ネックはザッと見た感じではほぼ真っ直ぐ。指板には積年の汚れがこびり付いていて掃除のし甲斐がありそう。
フレットには両脇に緑色の錆汚れが付着していています。毎日弾いていたらこうはならないでしょうから長期間放置していたんでしょうか。
フレットの減り具合もなかなかのもので摺り合わせが必要なレベルです。ローポジションからハイポジションまでほぼ均等に減っているので、ギターとしてキチンと使われていたんじゃないかと想像しています。
我が家のギターは得意な特定のポジションばっかり減ってハイポジションは綺麗なままだからね。

ネックポケット

ネックポケットは「まぁこんなもんでしょ」といった感じ。というかつい先日までメイビスのテレキャスを弄ってたのでよほどの状態で無い限りは驚きません。
メイビスのネックポケットはそりゃ酷かったよ、イシバシ楽器さん。

昨今の安ギターと比べるとマトモ

トレモロスプリングは白錆が浮いていますが再利用できそう。
スプリングハンガーの固定ボルトもしっかり留まっていてねじ穴ガバガバなんてことは無いみたいです。

信頼のGマーク

で、スプリングを外してトレモロユニットを外してみるとプレート裏にGの刻印が。なんと本当にGOTOH製でした。
念には念を入れて4点止めのボルト穴の端から端までの寸法を測ってみると56mm。間違いなくGOTOHですな。

どれも同じように見えるトレモロブリッジですが、一般的なアジア製安ギターに載っているブリッジとGOTOH製ブリッジとでは6本のスタッド(ボルト)の間隔が異なります。
なので安ギターのブリッジをGOTOH製に変えようと思うとポン付けでは取り付けできません。スタッドの穴を埋めて空け直す必要が出てくるので結構な手間が掛かる作業となります。

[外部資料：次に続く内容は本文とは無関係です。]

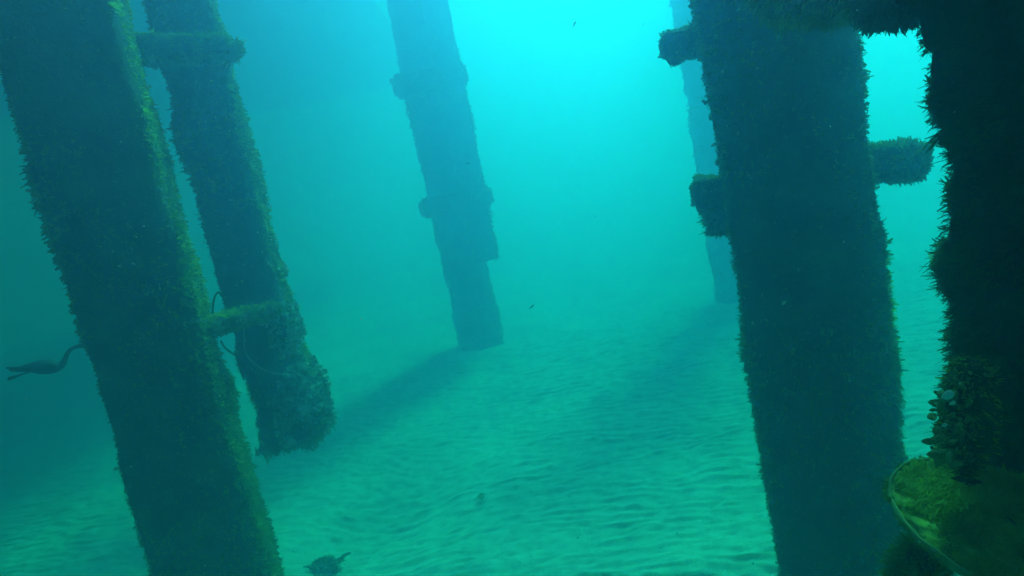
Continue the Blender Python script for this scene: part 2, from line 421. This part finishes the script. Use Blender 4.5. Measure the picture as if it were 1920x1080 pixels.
# ---- pile 3, big one right of centre, with clamp stubs
PR, BR, locR, pR = pile(1514, 540, 2.78, 0.244, 'thick dark pile right of centre, with short clamp stubs on both sides', R(-21), 26000, 0.019, 0.007, seed=13.0, n=4)
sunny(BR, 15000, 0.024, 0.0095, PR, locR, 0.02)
crust_spots(BR, 900, PR, locR)
def through(px0, py0, px1, py1, D, back, h, w, seed, n):
    A = at_d(px0, py0, D); B_ = at_d(px1, py1, D); zz = (A.z + B_.z) / 2; A.z = zz; B_.z = zz
    return crossbeam(PR, locR, A, B_, h, w, n, 0.022, 0.006, seed=seed, rnd=0.03, n=5, lump=0.03)
through(1243, 78, 1690, 0, 2.9, 0, 0.044, 0.10, 15.0, 3200)
through(1303, 364, 1730, 292, 2.9, 0, 0.056, 0.10, 18.0, 3400)
# lump of growth hanging below the left stub
c = at_d(1344, 415, 2.82)
lb = Beam((c.x, c.y, c.z - 0.05), (c.x + 0.01, c.y, c.z + 0.06), 0.035, 0.05, n=2, lump=0.02, fine=0.01, rnd=0.05, seed=22.0)
o = link('growth_lump', lb.mesh('growth_lump', 24, 20, locR), M_crust, PR)
Pn, Nn = lb.sample(320); blades('marine_growth', Pn, Nn, 0.022, 0.007, M_algae, o, locR)

# ---- far middle pile with its own hanging beam and stubs
PM, BM, locM, pM = pile(893, 600, 9.0, 0.28, 'distant hazy pile in the middle, stepping in below its short side beam', R(8), 7000, 0.03, 0.018, nphi=64, nt=160, seed=31.0, kper=3, lump=0.028, n=3.5)
d = at_d(918, 489, 8.6)
fb = Beam((d.x - 0.03, d.y, d.z), (d.x - 0.03, d.y, TOP), 0.15, 0.16, n=5, lump=0.012, rnd=0.03, seed=35.0)
o = link('side_beam', fb.mesh('side_beam', 48, 120, locM), M_crust, PM)
Pn, Nn = fb.sample(2500); blades('marine_growth', Pn, Nn, 0.03, 0.018, M_algae, o, locM, kper=3)
for (x0, y0, x1, y1, h) in ((740, 165, 874, 138, 0.13), (792, 393, 920, 364, 0.11)):
    A = at_d(x0, y0, 8.6); B_ = at_d(x1, y1, 8.6); zz = (A.z + B_.z) / 2; A.z = B_.z = zz
    crossbeam(PM, locM, A, B_, h, 0.15, 500, 0.028, 0.016, seed=x0, rnd=0.05, lump=0.012, top=0)

# ---- far pile seen behind the thick right one
PF, BFR, locFR, pFR = pile(1386, 540, 9.3, 0.27, 'faint distant pile mostly hidden behind the thick right pile', R(15), 5000, 0.03, 0.018, nphi=64, nt=160, seed=41.0, kper=3, lump=0.028, n=3.5)

# ---- nearest pile at the right edge, long shaggy growth
PN_, BN, locN, pN = pile(2280, 540, 1.5, 0.30, 'nearest pile at the right edge, almost black with long shaggy algae', R(10), 34000, 0.017, 0.0032, nphi=128, nt=420, seed=52.0, n=3, matg=M_hair, kper=10, lump=0.042, fine=0.018, spread=0.95, droop=0.45, drift=(-0.1, 0, 0.1), patch=7.0, bulge=lambda ph, tt: 0.035 * np.clip((tt - 2.55) / 0.25, 0, 1) + 0.03 * np.clip((tt - 2.85) / 0.2, 0, 1))
Pn, Nn = BN.sample(9000, 1.0, 3.8)
blades('algae_tufts', Pn, Nn, 0.024, 0.003, M_hair, PN_, locN, kper=10, spread=1.3, droop=0.5, patch=9, patch_amt=0.9)
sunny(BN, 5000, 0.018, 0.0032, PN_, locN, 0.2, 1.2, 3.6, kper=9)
A = at(1436, -26, 1.45); B_ = at(1800, -52, 1.15)
crossbeam(PN_, locN, A, B_, 0.040, 0.06, 3000, 0.024, 0.003, name='brace', seed=61.0, matg=M_algae, rnd=0.04, lump=0.05, top=2200)
A = at(1600, -20, 1.2); B_ = at(1790, -52, 1.1)
crossbeam(PN_, locN, A, B_, 0.040, 0.05, 2200, 0.022, 0.003, name='brace_end', seed=63.0, matg=M_hair, rnd=0.04, lump=0.05, top=900)

# ---- round plate below the near pile
def plate():
    c = at(1872, 982, 1.0); vd = ray(1872, 982).normalized()
    ri = cr.copy(); im = (cr * 0.42 + cu * 0.91)
    im = (im - vd * im.dot(vd)).normalized()
    nrm = (-vd * math.cos(R(57)) + im * math.sin(R(57))).normalized()
    t = thing('round_plate', c, 'round plate coated in yellow-green algae, at the foot of the nearest pile', 'plate')
    q = nrm.to_track_quat('Z', 'Y').to_matrix()
    def ring(prof, name, mat, n=96, seed=0):
        V = []
        for k in range(n):
            g = 2 * math.pi * k / n
            for (r, z) in prof:
                V.append(q @ Vector((r * math.cos(g), r * math.sin(g), z)))
        m = len(prof); Q = []
        for k in range(n):
            for j in range(m - 1):
                Q.append((k * m + j, ((k + 1) % n) * m + j, ((k + 1) % n) * m + j + 1, k * m + j + 1))
        V = np.array([tuple(v) for v in V])
        nn = np.array(nrm)
        V = V + (0.0028 * fbm((V + np.array(c)) * 40, 2) + 0.0012 * vnoise((V + np.array(c)) * 160))[:, None] * nn
        return link(name, mesh_np(name, V, Q), mat, t)
    ring([(0.001, -0.004), (0.12, -0.004), (0.138, -0.003), (0.140, 0.003), (0.12, 0.003), (0.09, 0.004), (0.06, 0.003), (0.03, 0.004), (0.001, 0.004)], 'plate', M_plate)
    ring([(0.1405, -0.006), (0.1440, -0.005), (0.1452, 0.001), (0.1440, 0.0055), (0.1415, 0.006), (0.1405, 0.002)], 'rim', M_rim)
    n = 16000; g = RNG.rand(n) * 2 * np.pi; r = 0.135 * np.sqrt(RNG.rand(n))
    L_ = np.stack([r * np.cos(g), r * np.sin(g), np.full(n, 0.003)], -1)
    P_ = L_ @ np.array(q).T + np.array(c)
    k = vnoise(P_ * 22) + 0.6 * vnoise(P_ * 60) > -0.45
    blades('algae_turf', P_[k], np.repeat(np.array(nrm)[None], k.sum(), 0), 0.0105, 0.0022, M_yell, t, tuple(c), kper=3, spread=1.3, patch=14)
    g = RNG.rand(900) * 2 * np.pi; L_ = np.stack([0.143 * np.cos(g), 0.143 * np.sin(g), 0.002 * np.sin(9 * g)], -1)
    P2 = L_ @ np.array(q).T + np.array(c); k = vnoise(P2 * 30 + 4) > -0.1
    N2 = (L_ / 0.143) @ np.array(q).T
    blades('edge_tufts', P2[k], N2[k], 0.009, 0.002, M_algae, t, tuple(c), kper=4, spread=1.3, patch=20)
    # support arm going into the pile
    tube_pts('support_arm', [c - nrm * 0.015, c - nrm * 0.05 + cr * 0.06, c - nrm * 0.06 + cr * 0.30], 0.03, M_crust, t, tuple(c), n=12)
    return c, nrm, q
pc, pn, pq = plate()

def clump(name, label, cat, cen, rad, n, L, wid, mat, seed, drift=(0, 0, 0), core=True, sx=(1, 1, 1), kper=5):
    loc = tuple(cen)
    t = thing(name, loc, label, cat)
    u = RNG.normal(0, 1, (n, 3)); u /= np.linalg.norm(u, axis=1, keepdims=True)
    r = rad * (0.8 + 0.5 * fbm(u * 2.2 + seed, 2))[:, None]
    P_ = np.array(loc) + u * r * np.array(sx)
    # core
    g, h = np.meshgrid(np.linspace(0, 2 * np.pi, 28, endpoint=False), np.linspace(0.02, np.pi - 0.02, 18))
    U = np.stack([np.sin(h) * np.cos(g), np.sin(h) * np.sin(g), np.cos(h)], -1).reshape(-1, 3)
    rr = rad * (0.8 + 0.5 * fbm(U * 2.2 + seed, 2))[:, None]
    i = np.arange(28 * 18).reshape(18, 28); j = np.roll(i, -1, 1)
    Q = np.stack([i[:-1], i[1:], j[1:], j[:-1]], -1).reshape(-1, 4)
    link('core', mesh_np('core', U * rr * np.array(sx) * 0.96, Q), M_crust, t)
    blades('fronds', P_, u, L, wid, mat, t, loc, kper=kper, drift=drift)
    return t
clump('seaweed_clump', 'dark seaweed tuft hanging under the left rim of the round plate', 'seaweed', at(1722, 1062, 1.02), 0.036, 1000, 0.028, 0.0035, M_algae, 3.0, drift=(-0.5, 0, 0.1), sx=(1.1, 1, 1.5))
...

一般的なアジア製トレモロブリッジと互換性があるのはフェンダーの製品なのですが、これもイナーシャブロックのサイズが厚く大きめのためボディが薄いギターだとはみ出してしまいますしフローティングが出来なくなったりもします。

そんな感じでトレモロブリッジの交換は結構ややこしくて面倒臭いので、出來の悪いブリッジが付いているものはギターを買う段階で敬遠しがちになってしまいます。


イナーシャブロックも見た目のイメージよりもずっしりと重くて、ユニット全体の重量は285gもありました。
最近のグレコの5万円クラスに載ってるGOTOH製ブリッジよりも良い造りです。このブリッジだけで元が取れたんじゃなかろうか。

各部を見る限り結構古めでそれほど高いグレードのモデルではなさそうですが、そんなモデルにGOTOH製のブリッジが載っているのが面白い。
GOTOH 108PV で検索してみましたが有用な情報は見つからず。

この辺を弄るのは不得意なんですがちょっとずつ覚えていきます

アンプに繋いでPUの通電チェックをしてみましたが特に問題は出ませんでした。ちょっとガリがあるくらい。
通電してると言うことは現状でも弦を張れば音は出るということなんですが、音が出る状態と弾ける状態はまた違うと思うので、これから少しずつ手を入れて最終的にはキチンと弾ける状態にしたいです。

ただし、せっかく安く購入できましたので、お金をかけたら負けというルールを課してなるべく安上がりになるように直してみようと思ってます。